Tek tanrılı dinlerin dışında var olmuş, bugün de var olan birçok başka DİN-İNANÇ sistemleri vardır.

Bir canlı varlık, hayvansal bir varlık ve düşünebilen, karar verip, eleştirel davranabilen bir varlık olarak insanı ele almamız gerekir.

Birçok özellikleri artık çok iyi bilinen insanın belki de daha henüz tam olarak saptanamamış, ortaya çıkarılamamış başkaca özellikleri de vardır.

Bilim ilerledikçe de yeni bulgular ve saptamalar elde edilecektir.

İnsanın düşünebilmesi ve ruhsal bir iç dünyasının var olmasından dolayı da bunlara bağlı çok yönlü, çok boyutlu özelliklerle karşılaşırız.

Akıl, zeka, ruh, bilinç, öz bilinç, bilinç altı... gibi özellikler ve kavramların getirdiği geniş boyutlar içerisindeki insan bunları taşıyabilen TEK canlıdır.

Kendi özellikleri ve yetenekleri nedeni ile de, bunlardan dolayı da "aklı yerinde" olma durumu onu "insan" eder.

"Akli baliğ" durumu ortadan kalktığında ise yaşayan bir canlı olarak çok daha farklı bir konuma düşer. Artık bu durumda psikiyatri bilimi söz sahibi olmaktadır.

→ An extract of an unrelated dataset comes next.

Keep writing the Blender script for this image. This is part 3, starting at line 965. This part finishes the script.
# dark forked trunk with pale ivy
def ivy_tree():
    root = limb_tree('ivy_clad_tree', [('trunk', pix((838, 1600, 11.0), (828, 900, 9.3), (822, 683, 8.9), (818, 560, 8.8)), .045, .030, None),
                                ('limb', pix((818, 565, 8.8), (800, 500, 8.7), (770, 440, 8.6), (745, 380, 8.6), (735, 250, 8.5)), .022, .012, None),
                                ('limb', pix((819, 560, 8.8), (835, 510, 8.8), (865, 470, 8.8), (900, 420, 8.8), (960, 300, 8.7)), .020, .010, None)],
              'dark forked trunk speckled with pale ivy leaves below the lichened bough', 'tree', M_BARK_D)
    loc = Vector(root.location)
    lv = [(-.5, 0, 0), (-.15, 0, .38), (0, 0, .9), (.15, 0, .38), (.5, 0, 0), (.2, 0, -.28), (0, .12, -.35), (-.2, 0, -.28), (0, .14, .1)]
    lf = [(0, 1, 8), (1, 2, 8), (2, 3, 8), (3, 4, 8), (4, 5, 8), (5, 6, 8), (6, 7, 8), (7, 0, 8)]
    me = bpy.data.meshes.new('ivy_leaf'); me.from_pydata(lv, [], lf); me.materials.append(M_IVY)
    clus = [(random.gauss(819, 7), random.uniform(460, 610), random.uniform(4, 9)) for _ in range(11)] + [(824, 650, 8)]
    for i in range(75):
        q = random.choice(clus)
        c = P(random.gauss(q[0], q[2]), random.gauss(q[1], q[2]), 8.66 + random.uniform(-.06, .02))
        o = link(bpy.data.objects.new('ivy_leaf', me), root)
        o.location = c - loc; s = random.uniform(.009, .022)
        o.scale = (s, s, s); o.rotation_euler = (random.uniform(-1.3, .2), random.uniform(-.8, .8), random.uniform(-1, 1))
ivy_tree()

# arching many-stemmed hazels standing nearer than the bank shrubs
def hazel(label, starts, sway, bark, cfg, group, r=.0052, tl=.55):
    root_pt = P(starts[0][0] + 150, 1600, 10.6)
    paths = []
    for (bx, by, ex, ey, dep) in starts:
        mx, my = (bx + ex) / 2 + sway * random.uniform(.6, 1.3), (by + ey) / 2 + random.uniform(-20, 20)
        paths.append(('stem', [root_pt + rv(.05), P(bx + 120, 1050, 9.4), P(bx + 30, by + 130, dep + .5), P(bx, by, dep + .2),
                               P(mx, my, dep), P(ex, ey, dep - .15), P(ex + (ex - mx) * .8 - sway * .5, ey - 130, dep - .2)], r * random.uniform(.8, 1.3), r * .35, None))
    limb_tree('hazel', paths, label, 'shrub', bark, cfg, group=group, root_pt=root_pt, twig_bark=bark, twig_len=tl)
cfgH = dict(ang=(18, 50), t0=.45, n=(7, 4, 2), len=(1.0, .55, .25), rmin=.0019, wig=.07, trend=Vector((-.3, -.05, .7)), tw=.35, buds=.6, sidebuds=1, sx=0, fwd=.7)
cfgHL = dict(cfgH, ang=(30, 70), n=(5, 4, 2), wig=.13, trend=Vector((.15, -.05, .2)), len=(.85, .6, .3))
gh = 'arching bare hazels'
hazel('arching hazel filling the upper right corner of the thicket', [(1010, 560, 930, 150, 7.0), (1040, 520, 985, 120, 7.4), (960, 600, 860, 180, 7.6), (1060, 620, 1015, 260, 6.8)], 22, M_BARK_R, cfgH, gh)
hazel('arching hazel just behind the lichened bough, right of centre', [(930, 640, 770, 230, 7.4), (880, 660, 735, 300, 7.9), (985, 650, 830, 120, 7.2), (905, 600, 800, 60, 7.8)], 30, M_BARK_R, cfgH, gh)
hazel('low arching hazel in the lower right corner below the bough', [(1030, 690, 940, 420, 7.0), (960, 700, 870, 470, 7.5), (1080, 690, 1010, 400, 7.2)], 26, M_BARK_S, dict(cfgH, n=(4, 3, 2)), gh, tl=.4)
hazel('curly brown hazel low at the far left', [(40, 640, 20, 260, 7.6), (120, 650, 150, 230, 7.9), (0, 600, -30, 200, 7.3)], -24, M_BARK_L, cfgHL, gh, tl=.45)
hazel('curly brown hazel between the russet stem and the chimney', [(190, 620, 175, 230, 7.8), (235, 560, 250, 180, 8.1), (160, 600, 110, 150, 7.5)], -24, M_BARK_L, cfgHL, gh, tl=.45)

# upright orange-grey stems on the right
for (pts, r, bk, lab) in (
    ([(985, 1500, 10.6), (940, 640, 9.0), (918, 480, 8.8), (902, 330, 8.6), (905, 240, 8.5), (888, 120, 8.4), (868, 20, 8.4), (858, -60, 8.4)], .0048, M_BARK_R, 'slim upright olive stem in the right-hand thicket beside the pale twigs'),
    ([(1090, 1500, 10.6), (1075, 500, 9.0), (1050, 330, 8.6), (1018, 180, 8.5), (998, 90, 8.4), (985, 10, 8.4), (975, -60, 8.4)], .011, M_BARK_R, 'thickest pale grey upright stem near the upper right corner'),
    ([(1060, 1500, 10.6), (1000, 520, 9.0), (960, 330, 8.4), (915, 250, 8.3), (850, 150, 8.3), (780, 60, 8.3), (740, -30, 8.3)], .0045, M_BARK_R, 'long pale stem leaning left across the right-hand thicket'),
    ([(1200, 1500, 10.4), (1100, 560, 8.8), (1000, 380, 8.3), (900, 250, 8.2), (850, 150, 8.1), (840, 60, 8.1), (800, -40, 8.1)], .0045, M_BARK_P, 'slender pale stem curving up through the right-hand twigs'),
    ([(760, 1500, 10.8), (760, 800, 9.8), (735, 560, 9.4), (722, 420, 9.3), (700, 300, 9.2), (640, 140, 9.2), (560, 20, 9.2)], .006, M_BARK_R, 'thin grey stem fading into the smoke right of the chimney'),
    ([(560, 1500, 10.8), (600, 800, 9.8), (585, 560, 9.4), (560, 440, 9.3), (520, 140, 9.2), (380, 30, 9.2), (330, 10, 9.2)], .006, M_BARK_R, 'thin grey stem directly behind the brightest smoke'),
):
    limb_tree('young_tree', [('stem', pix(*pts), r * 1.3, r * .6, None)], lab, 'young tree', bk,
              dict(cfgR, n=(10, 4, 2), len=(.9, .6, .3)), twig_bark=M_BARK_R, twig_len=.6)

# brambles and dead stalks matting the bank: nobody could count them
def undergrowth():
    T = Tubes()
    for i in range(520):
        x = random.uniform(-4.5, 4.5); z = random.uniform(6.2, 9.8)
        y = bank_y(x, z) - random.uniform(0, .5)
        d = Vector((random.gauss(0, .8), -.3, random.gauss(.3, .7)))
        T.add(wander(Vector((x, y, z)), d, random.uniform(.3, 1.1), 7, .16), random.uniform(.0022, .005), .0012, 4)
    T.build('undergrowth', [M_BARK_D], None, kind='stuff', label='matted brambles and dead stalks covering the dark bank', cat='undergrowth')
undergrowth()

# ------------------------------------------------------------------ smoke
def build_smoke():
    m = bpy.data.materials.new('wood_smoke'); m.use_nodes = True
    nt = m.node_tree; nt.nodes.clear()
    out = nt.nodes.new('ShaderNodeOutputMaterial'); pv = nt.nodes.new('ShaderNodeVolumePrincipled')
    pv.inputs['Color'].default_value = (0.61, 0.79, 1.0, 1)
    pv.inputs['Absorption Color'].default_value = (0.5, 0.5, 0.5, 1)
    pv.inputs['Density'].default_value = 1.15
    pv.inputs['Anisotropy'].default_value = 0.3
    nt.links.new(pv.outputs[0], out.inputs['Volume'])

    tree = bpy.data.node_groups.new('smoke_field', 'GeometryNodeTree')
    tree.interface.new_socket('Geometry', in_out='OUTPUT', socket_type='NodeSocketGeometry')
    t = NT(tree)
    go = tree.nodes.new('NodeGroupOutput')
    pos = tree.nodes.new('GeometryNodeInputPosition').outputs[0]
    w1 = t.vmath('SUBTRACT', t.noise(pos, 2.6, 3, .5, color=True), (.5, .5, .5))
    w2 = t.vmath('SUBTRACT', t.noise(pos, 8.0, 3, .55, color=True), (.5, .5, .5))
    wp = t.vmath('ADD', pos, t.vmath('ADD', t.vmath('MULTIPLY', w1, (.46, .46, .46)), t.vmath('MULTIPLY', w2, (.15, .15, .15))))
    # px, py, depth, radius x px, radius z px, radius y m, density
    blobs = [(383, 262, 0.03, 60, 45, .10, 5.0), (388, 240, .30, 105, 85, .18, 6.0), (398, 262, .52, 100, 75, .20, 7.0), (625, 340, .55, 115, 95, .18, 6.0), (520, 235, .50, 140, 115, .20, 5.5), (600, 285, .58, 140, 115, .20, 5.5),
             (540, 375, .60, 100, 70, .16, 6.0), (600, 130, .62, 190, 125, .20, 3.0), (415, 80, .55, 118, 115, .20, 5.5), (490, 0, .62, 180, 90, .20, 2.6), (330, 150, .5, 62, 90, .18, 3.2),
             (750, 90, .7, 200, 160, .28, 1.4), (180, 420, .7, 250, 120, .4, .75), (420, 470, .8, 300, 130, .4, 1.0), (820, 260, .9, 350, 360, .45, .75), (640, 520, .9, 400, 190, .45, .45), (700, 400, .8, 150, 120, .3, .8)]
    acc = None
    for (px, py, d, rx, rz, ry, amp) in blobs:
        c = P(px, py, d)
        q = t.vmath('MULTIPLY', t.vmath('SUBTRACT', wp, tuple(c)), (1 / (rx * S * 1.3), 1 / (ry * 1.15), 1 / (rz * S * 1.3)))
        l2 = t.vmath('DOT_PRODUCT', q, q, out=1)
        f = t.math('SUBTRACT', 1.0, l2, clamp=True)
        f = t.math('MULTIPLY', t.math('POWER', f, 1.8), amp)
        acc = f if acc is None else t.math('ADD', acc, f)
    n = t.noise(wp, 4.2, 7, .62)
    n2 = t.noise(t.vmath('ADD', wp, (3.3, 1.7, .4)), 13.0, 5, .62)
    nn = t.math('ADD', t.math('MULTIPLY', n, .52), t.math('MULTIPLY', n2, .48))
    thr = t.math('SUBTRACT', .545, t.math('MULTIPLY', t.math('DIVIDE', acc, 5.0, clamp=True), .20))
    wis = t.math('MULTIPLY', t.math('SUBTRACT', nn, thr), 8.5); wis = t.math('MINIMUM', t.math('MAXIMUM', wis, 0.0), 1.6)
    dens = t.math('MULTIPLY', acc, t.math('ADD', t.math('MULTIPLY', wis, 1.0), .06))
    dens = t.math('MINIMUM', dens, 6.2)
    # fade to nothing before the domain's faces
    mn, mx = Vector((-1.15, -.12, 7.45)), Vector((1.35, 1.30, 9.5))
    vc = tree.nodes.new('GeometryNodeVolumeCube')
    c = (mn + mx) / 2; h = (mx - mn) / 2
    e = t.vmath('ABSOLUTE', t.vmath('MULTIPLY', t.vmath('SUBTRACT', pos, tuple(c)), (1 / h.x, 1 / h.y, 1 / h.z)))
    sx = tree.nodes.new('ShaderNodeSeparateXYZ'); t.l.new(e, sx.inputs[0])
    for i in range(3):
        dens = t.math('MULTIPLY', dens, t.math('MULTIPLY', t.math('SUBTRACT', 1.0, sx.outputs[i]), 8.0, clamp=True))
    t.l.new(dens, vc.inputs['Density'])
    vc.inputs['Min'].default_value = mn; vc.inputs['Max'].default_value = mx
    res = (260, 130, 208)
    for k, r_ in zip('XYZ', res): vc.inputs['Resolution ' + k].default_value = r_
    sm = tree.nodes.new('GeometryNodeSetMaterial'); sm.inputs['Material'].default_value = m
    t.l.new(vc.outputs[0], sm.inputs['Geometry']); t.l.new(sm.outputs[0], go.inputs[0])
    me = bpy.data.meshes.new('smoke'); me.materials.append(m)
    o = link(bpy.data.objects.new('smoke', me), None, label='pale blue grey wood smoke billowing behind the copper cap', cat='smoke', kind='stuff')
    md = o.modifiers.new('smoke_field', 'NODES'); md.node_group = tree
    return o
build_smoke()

Tam ölçülere, kalıplara, normlara uyan bir insan doğumu ile birlikte yaşama belirtileri gösterdiğinde artık onun zeka ve akıl, ruh özellikleri de devrededir ve birlikte çalışır, etkilemelerde, tepkilemelerde bulunur.

Artık bu küçük insan için en yakın çevresi, ailesi ve içerisinde bulundukları topluluğun, toplumun taşıdığı özellikler, kültürel yapıları işlerlik kazanır ve düzenli olarak etkiler, yönlendirir.

Konuşabilmek, öğrenebilmek, denemeler, yanılmalar, sınamalar, sınırlar, saptamalar, yasaklar, içselleştirmeler, tepkimeler...hepsi birden ve hiç bir aralık vermeden insanı etkiler ve onun kişisel gelişimini oluşturur.

Anadili, bilgi haznesi, değerler toplamı, duygusal algıları, toplumsal davranış biçimleri ... ortaya çıkar ve biçimlenmeler başlar.

Bu nedenlerden dolayıdır ki insanın dünyaya geldiği coğrafya, yer, ülke, köy, kent, çevre, ailesi... çok ama çok önemlidir.

...................    .................

İnsanların içinde bulundukları İNANÇ sistemleri diğer tüm kültürel değerleri gibi kendisine "çevresinden", ailesinden v. b. etkenlerden gelmiş sayılmalıdır.

Ancak çok ender olmak üzere çok az sayıda insan inanç değişikliğine geçer (din değiştirir)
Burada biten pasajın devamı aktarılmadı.